Flow correlations from a hydrodynamics model with dynamical freeze-out and initial conditions based on perturbative QCD and saturation

TL;DR

This paper enhances a hydrodynamics model for heavy-ion collisions by incorporating dynamical freeze-out and bulk viscosity, improving the description of flow observables across centralities at RHIC and LHC.

Contribution

It introduces dynamical freeze-out conditions and bulk viscosity into the EKRT framework, extending its applicability to peripheral collisions and improving agreement with experimental data.

Findings

Better description of flow coefficients in peripheral collisions

Extended centrality range for constraining QCD matter properties

Improved match with experimental flow correlations

Abstract

We extend the applicability of the hydrodynamics, perturbative QCD and saturation -based EKRT (Eskola-Kajantie-Ruuskanen-Tuominen) framework for ultrarelativistic heavy-ion collisions to peripheral collisions by introducing dynamical freeze-out conditions. As a new ingredient compared to the previous EKRT computations we also introduce a non-zero bulk viscosity.

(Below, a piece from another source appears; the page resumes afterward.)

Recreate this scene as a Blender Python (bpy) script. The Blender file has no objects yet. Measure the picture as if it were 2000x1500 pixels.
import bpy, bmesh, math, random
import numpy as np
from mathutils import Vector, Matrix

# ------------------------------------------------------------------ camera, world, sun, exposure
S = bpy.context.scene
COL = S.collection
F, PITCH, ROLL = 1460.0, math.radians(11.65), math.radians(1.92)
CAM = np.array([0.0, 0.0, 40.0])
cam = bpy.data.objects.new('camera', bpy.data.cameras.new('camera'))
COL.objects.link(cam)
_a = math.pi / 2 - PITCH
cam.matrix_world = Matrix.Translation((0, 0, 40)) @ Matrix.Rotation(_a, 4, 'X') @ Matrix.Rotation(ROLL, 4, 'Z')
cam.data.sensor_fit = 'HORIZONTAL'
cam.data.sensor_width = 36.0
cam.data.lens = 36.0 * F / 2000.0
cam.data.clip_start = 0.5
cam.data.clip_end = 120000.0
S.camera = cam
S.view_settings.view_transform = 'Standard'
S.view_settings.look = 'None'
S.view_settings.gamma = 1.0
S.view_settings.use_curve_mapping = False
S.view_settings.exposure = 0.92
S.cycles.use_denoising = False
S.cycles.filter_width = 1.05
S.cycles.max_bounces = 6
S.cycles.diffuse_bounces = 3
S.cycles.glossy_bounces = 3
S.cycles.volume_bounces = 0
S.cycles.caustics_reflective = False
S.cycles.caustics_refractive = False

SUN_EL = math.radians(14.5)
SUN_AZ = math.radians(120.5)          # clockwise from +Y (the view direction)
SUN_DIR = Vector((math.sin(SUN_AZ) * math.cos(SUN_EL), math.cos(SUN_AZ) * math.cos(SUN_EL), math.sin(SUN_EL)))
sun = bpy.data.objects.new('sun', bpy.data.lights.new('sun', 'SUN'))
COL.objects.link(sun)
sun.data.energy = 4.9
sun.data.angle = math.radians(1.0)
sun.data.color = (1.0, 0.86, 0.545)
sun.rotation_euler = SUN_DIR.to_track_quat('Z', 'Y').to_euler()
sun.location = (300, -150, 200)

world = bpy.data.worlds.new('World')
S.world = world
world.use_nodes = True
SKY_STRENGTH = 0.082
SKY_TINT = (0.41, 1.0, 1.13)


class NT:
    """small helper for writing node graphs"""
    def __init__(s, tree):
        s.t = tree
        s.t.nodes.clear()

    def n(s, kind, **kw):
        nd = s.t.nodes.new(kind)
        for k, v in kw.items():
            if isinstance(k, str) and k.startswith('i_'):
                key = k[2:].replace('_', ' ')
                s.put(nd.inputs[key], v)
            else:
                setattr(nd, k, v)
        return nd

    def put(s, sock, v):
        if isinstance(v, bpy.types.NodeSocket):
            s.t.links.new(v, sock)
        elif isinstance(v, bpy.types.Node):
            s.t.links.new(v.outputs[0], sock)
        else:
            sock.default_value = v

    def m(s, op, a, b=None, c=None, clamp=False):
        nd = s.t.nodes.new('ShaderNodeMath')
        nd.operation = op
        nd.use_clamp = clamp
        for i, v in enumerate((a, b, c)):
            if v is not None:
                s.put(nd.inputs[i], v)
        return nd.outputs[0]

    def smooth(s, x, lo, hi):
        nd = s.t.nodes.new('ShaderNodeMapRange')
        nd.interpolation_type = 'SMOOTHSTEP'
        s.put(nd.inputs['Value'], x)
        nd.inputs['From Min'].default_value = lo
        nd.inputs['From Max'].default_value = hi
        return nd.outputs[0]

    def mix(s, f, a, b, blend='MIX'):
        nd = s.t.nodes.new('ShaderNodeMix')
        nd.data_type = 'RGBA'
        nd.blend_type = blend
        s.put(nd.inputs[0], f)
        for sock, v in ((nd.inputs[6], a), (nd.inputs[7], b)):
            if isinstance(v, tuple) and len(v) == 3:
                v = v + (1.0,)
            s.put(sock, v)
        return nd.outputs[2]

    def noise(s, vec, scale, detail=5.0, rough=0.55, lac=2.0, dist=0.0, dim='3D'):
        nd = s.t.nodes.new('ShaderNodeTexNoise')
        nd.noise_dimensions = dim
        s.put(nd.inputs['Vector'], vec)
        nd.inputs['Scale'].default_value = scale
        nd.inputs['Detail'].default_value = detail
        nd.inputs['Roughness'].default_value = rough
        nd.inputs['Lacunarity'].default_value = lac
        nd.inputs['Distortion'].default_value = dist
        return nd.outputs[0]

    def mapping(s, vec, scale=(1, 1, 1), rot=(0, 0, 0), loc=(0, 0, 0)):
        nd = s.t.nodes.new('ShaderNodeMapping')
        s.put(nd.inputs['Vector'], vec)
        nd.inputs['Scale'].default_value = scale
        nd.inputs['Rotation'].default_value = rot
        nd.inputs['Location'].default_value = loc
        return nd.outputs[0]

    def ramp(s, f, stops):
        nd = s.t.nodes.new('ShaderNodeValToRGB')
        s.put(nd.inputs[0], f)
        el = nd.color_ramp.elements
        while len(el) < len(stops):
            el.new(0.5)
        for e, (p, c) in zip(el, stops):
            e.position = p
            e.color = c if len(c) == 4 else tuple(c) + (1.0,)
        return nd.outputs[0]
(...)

We compute various hadronic observables and flow correlations, including normalized symmetric cumulants, mixed harmonic cumulants and flow-transverse momentum correlations, and compare them against measurements from the BNL Relativistic Heavy Ion Collider (RHIC) and the CERN Large Hadron Collider (LHC). We demonstrate that the inclusion of the dynamical freeze-out and bulk viscosity allows a better description of the measured flow coefficients in peripheral collisions and enables the use of an extended centrality range when constraining the properties of QCD matter in the future.